Realistically, the song Dolly Parton is going to be remembered for will be something like ‘Jolene’ or ‘I Will Always Love You’.

These two looming anthems that seem to be even bigger than her now: they’re timeless classics. But the most well-known works don’t always track as the best, and popularity doesn’t always equate to pride.

It’s not that Parton isn’t proud of those songs, because she is. “Do you know that song has been recorded, somebody told me, 450 times in the last 52 years?” the singer gushed to The Guardian, beaming as she added, “I’m so proud of it.”

That pride isn’t misplaced at all because ‘Jolene’ has nuance and intrigue. It’s a feat of storytelling as Parton dives into a feeling of not-quite betrayal, but a sharp sense of betrayal. Unlike the hundreds of thousands of other songs about that complicated emotion, Parton doesn’t rage an angry attack at the other woman. Instead, ‘Jolene’ is deeply human in the normality of her feelings as she comes at the character woman-to-woman.

‘I Will Always Love You’ is the exact opposite of that, though. Parton turned the emotions up to a ten to write an all-out ballad. It’s not only that the piece is powerful and seems to remain powerful no matter who sings it, but when we’re talking about pride and legacy, the fact that Parton wrote ‘Jolene’ and ‘I Will Always Love You’ on the same day? Surely that instantly locks in her idol status. 

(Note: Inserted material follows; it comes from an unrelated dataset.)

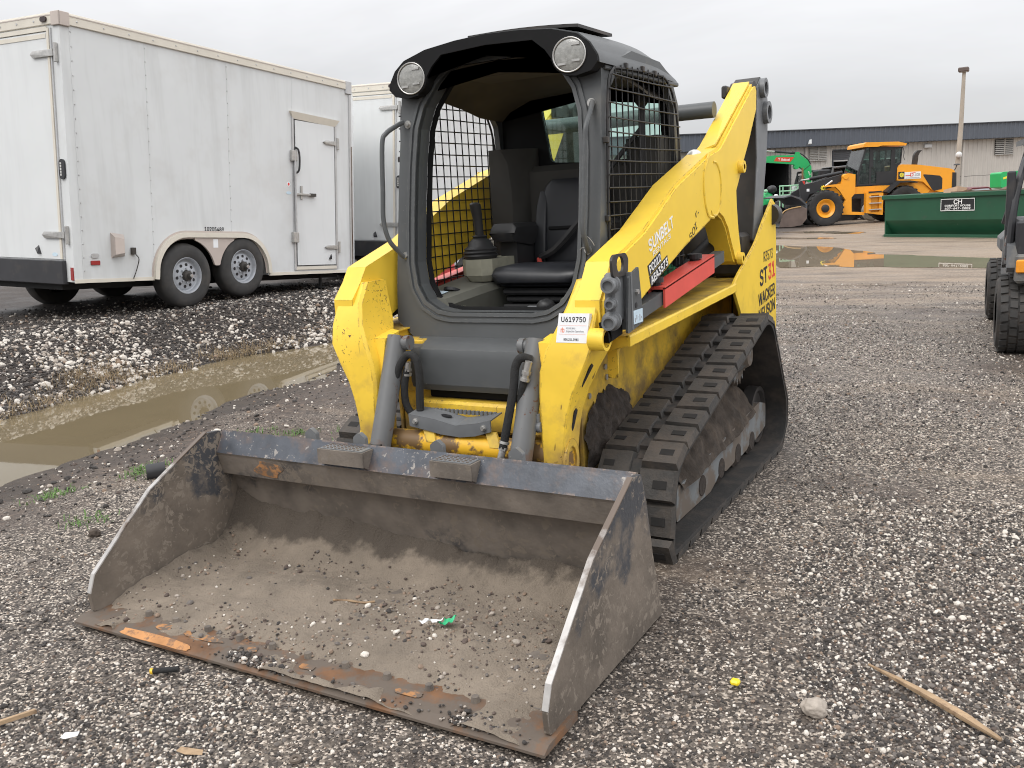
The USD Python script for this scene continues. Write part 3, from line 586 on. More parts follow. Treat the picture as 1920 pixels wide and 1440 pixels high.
def shell_sec(y, k):
    w_ = 1 - 0.035 * max(0.0, (y - 0.6) / 0.37) ** 2
    o_ = [(x * w_, yy_, z) for x, yy_, z in roof_sec(y, k)]; i2 = [(x * 0.965 * w_, y, 1.885 + (z - 1.885) * 0.80) for x, yy_, z in roof_sec(y, k)]
    return o_ + i2[::-1]
def roof_k(y):
    if y < 0.42: return np.interp(y, [0.05, 0.07, 0.25, 0.42], [0.985, 1.0, 1.05, 1.07])
    return 1.07 * max(0.02, 1 - ((y - 0.42) / 0.548) ** 2.7) ** (1 / 2.4)
secs = [shell_sec(y, roof_k(y)) for y in (0.052, 0.07, 0.16, 0.25, 0.33, 0.42, 0.50, 0.57, 0.64, 0.70, 0.75, 0.80, 0.84, 0.875, 0.905, 0.93, 0.95, 0.962, 0.967)]
put(cabp, 'roof', loft(secs), 'cab', smooth=55)
put(cabp, 'roof_rear', prism(sbox(-0.46, 1.86, 0.46, 1.91), 'y', 0.93, 0.96), 'cab')
put(cabp, 'roof_lip', bx(0.462, 0.4885, 0.125, 0.95, 1.868, 1.886, 0.004), 'cab'); put(cabp, 'roof_lip', bx(-0.4885, -0.462, 0.125, 0.95, 1.868, 1.886, 0.004), 'cab')
put(cabp, 'roof_hatch', loft([[(x, y, 2.061 + k - 0.16 * max(0, x) ** 2 * 0.9) for x in np.linspace(-0.10, 0.40, 9)] + [(x, y, 2.061 + k - 0.012 - 0.16 * max(0, x) ** 2 * 0.9) for x in np.linspace(0.40, -0.10, 9)] for y, k in ((0.075, 0.002), (0.40, 0.006))]), 'dark_metal')
hl_ = [(-0.452, 1.855), (-0.40, 1.90), (-0.28, 1.945), (0.0, 1.962), (0.28, 1.945), (0.40, 1.90), (0.452, 1.855)]
put(cabp, 'headliner', loft([[(x, y, z - d) for x, z in hl_] + [(x, y, z - d + 0.012) for x, z in hl_[::-1]] for y, d in ((0.135, 0.0), (0.40, 0.0), (0.55, 0.02), (0.70, 0.05), (0.92, 0.06))]), 'headliner', smooth=30)
put(cabp, 'roof_duct', bx(-0.22, 0.22, 0.20, 0.42, 1.915, 1.945, 0.01), 'headliner')
# dark brow with the two work lamps
bo = rpoly([(-0.497, 1.888), (-0.492, 1.915), (-0.46, 1.965), (-0.41, 2.002), (-0.30, 2.033), (-0.15, 2.049), (0.0, 2.055), (0.15, 2.049), (0.30, 2.033), (0.41, 2.002), (0.46, 1.965), (0.492, 1.915), (0.497, 1.888),
            (0.465, 1.855), (0.40, 1.843), (0.345, 1.850), (0.315, 1.89), (0.268, 1.955), (0.215, 1.998), (0.0, 2.008), (-0.215, 1.998), (-0.268, 1.955), (-0.315, 1.89), (-0.345, 1.850), (-0.40, 1.843), (-0.465, 1.855)], 0.004)
brow = put(ctl, 'brow', prism(bo.buffer(-0.003), 'y', 0.040, 0.118), 'cab_dark', smooth=20)
for s in (-1, 1):
    c = np.array([0.375 * s, 0.064, 1.925])
    pod = lathe([(0.0, -0.062), (0.072, -0.062), (0.080, -0.04), (0.082, 0.0)], (0, 0, 0), 'y', 28); pod.invert() if pod.volume < 0 else None
    pod.vertices = np.array(pod.vertices) * [1.04, -1 * -1.0, 0.93] + c + [0, 0.02, 0]
    hp = put(ctl, 'work_lamp', trimesh.Trimesh(np.array(lathe([(0.064, -0.026), (0.071, -0.027), (0.078, -0.022), (0.080, 0.03), (0.0, 0.03)], (0, 0, 0), 'y', 30).vertices) * [1.02, 1, 0.93] + c, lathe([(0.064, -0.026), (0.071, -0.027), (0.078, -0.022), (0.080, 0.03), (0.0, 0.03)], (0, 0, 0), 'y', 30).faces, process=False), 'cab_dark', smooth=35)
    put(hp, 'lens', trimesh.Trimesh(np.array(lathe([(0.0, -0.032), (0.03, -0.0315), (0.052, -0.029), (0.066, -0.023)], (0, 0, 0), 'y', 30).vertices) * [1.02, 1, 0.93] + c, lathe([(0.0, -0.032), (0.03, -0.0315), (0.052, -0.029), (0.066, -0.023)], (0, 0, 0), 'y', 30).faces, process=False), 'lamp_face', smooth=True)
    put(hp, 'lens_ring', trimesh.Trimesh(np.array(lathe([(0.0645, -0.026), (0.066, -0.0285), (0.0695, -0.029), (0.071, -0.0265)], (0, 0, 0), 'y', 30).vertices) * [1.02, 1, 0.93] + c, lathe([(0.0645, -0.026), (0.066, -0.0285), (0.0695, -0.029), (0.071, -0.0265)], (0, 0, 0), 'y', 30).faces, process=False), 'steel', smooth=True)
    put(hp, 'reflector_bar', merge(*[bx(c[0] + dx - 0.017, c[0] + dx + 0.017, c[1] - 0.0335, c[1] - 0.028, c[2] + dz - 0.004, c[2] + dz + 0.004) for dx, dz in ((-0.03, -0.032), (0.03, -0.024), (0.03, 0.036))]), 'steel')
# grab handles, bolts
for s, P in ((-1, [(-0.462, 0.075, 1.755), (-0.462, 0.02, 1.735), (-0.478, -0.03, 1.705), (-0.488, -0.05, 1.66), (-0.487, -0.075, 1.45), (-0.487, -0.085, 1.34), (-0.474, -0.075, 1.255), (-0.455, -0.035, 1.20), (-0.445, -0.012, 1.175)]),
             (1, [(0.447, 0.078, 1.75), (0.449, 0.05, 1.71), (0.452, 0.0, 1.655), (0.450, -0.012, 1.60), (0.447, -0.03, 1.45), (0.445, -0.05, 1.28), (0.449, -0.04, 1.22), (0.447, -0.012, 1.175)])):
    put(ctl, 'grab_handle', tube(P, 0.0105, 9, 5), 'cab' if s > 0 else 'cab', smooth=40)
    for z in (1.744, 1.182):
        c = (0.44 * s, fy(z), z)
        put(ctl, 'bolt', merge(cyl((c[0], c[1] - 0.006, c[2]), (c[0], c[1], c[2]), 0.017, 16), cyl((c[0], c[1] - 0.017, c[2]), (c[0], c[1] - 0.006, c[2]), 0.0105, 6)), 'steel')
put(ctl, 'tie_wire', tube([(0.452, -0.022, 1.19), (0.44, -0.03, 1.215), (0.452, -0.028, 1.235), (0.468, -0.02, 1.215), (0.474, -0.015, 1.20)], 0.0016, 5, 4), 'steel')
put(ctl, 'tie_wire', tube([(0.452, -0.022, 1.19), (0.43, -0.025, 1.195), (0.415, -0.022, 1.185)], 0.0016, 5, 4), 'steel')

# ---- cab interior
put(ctl, 'cab_floor', bx(-0.455, 0.455, 0.06, 0.92, 0.80, 0.90), 'cab_dark')
put(ctl, 'lower_wall', bx(-0.484, -0.456, 0.05, 0.955, 0.93, 0.99), 'cab'); put(ctl, 'lower_wall', bx(0.456, 0.484, 0.05, 0.955, 0.93, 0.99), 'cab')
for s in (-1, 1):
    con = loft([[(x, 0.05, z) for x, z in ((-0.45, 0.90), (-0.30, 0.90), (-0.27, 0.955), (-0.285, 0.985), (-0.45, 1.0))], [(x, 0.34, z) for x, z in ((-0.45, 0.90), (-0.24, 0.90), (-0.225, 0.99), (-0.25, 1.02), (-0.45, 1.035))], [(x, 0.75, z) for x, z in ((-0.45, 0.90), (-0.24, 0.90), (-0.22, 1.01), (-0.25, 1.055), (-0.45, 1.08))]])
    cp = put(ctl, 'side_console', con if s < 0 else mirror(con), 'olive', smooth=25)
    f = lambda m: m if s < 0 else mirror(m)
    put(cp, 'speaker_grille', f(merge(*[bx(-0.2695 - 0.004, -0.2695 + 0.003, 0.10 + k * 0.014, 0.107 + k * 0.014, 0.915, 0.915 + 0.05 * math.sin(0.35 + k * 0.2), 0.0) for k in range(12)])), 'beige')
    put(cp, 'cup_holder', f(trimesh.Trimesh(np.array(cyl((-0.35, 0.20, 1.0), (-0.35, 0.205, 1.012), 0.04, 20).vertices), cyl((-0.35, 0.20, 1.0), (-0.35, 0.205, 1.012), 0.04, 20).faces, process=False)), 'ink')
    put(cp, 'paper_label', f(hull([(-0.43, 0.07, 1.002), (-0.34, 0.07, 0.996), (-0.34, 0.155, 1.006), (-0.43, 0.155, 1.013), (-0.43, 0.07, 1.004), (-0.34, 0.155, 1.008)])), 'pale_label')
    jp = put(ctl, 'joystick', f(loft([[(-0.31 + r_ * math.cos(a), 0.405 + dy + r_ * 1.05 * math.sin(a), z) for a in np.linspace(0, 2 * np.pi, 14)[:-1]] for r_, z, dy in ((0.02, 1.235, 0), (0.021, 1.30, -0.005), (0.024, 1.34, -0.012), (0.027, 1.372, -0.02), (0.026, 1.388, -0.024), (0.014, 1.396, -0.026))])), 'black', smooth=35)
    put(jp, 'rubber_boot', f(loft([[(-0.31 + r_ * math.cos(a), 0.405 + r_ * 1.05 * math.sin(a), z) for a in np.linspace(0, 2 * np.pi, 22)[:-1]] for r_, z in ((0.072, 1.135), (0.082, 1.15), (0.076, 1.158), (0.083, 1.166), (0.074, 1.174), (0.077, 1.182), (0.06, 1.195), (0.052, 1.215), (0.03, 1.232), (0.036, 1.24), (0.02, 1.246))])), 'black', smooth=35)
    put(jp, 'joystick_box', f(loft([[(-0.31 + k * x, 0.43 + k * y, z) for x, y in ((-0.075, -0.07), (-0.04, -0.10), (0.045, -0.10), (0.082, -0.06), (0.095, 0.20), (-0.075, 0.20))] for k, z in ((0.72, 1.03), (0.97, 1.06), (1.0, 1.095), (1.0, 1.135))])), 'beige')
    put(ctl, 'armrest', f(merge(loft([[(x, y, z) for x, z in ((-0.30, 1.225 - d), (-0.19, 1.225 - d), (-0.175, 1.245), (-0.175, 1.27 + e), (-0.195, 1.29 + e), (-0.295, 1.29 + e), (-0.315, 1.27 + e), (-0.315, 1.245))] for y, d, e in ((0.50, -0.01, -0.03), (0.52, 0.02, 0), (0.68, 0.045, 0.0), (0.78, 0.03, -0.005), (0.795, 0.0, -0.02))]), bx(-0.29, -0.20, 0.56, 0.80, 1.02, 1.20))), 'black', smooth=35)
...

She’s proud of them both, she loves them both, but in Parton’s eyes, if she had a say in the matter, they wouldn’t be what she’s remembered for. “Well, I’m proud of all of them,” she said, but the track she’s pick was never one of her biggest hits, but instead was a personal victory for her.

“I think the one that’s most personal to me is the lil’ ‘Coat of Many Colors’, because it talks about my mom, my parents, and kind of gives you an insight,” she said. If she had the option to personally pick the track that would memorialise her, it makes sense for it to be the one that tells her own story.

While talking about Parton’s death while she’s still alive feels wrong, there’s a sense that ‘Coat of Many Colors’ will become deeply important after she’s gone. In her twinkling costumes and with her outright joy, it’s easy to forget the truth of Parton’s origins, which was as a dirt-poor child who was one of 12 siblings in a family that struggled to get by.

But they were a happy family as in this song, Parton recalls all the things her parents did for her, in particular, she recalls a coat her mother made her from scraps, singing, “There were rags of many colors  Every piece was small / And I didn’t have a coat / And it was way down in the fall / Mama sewed the rags together / Sewin’ every piece with love.”

It’s also a story of the personal hardships Parton faced as a child, as her poverty was picked on by other children, leading to her being bullied badly as a kid. As the song moves through the story, it lands in a place of acceptance as Parton says that the ultimate rich in life is love, with her homemade coat representing that as she sings, “I tried to make them see / That one is only poor / Only if they choose to be / Now I know we had no money / But I was rich as I could be / In my coat of many colors / My mama made for me.”

It’s a song with a message so pure that in 1996 it was turned into a children’s book so it could be taught in schools. It’s a song that captures her story, but to her, it’s also about “a world of things” as “it teaches about bullying, about love, about acceptance, about good parents”.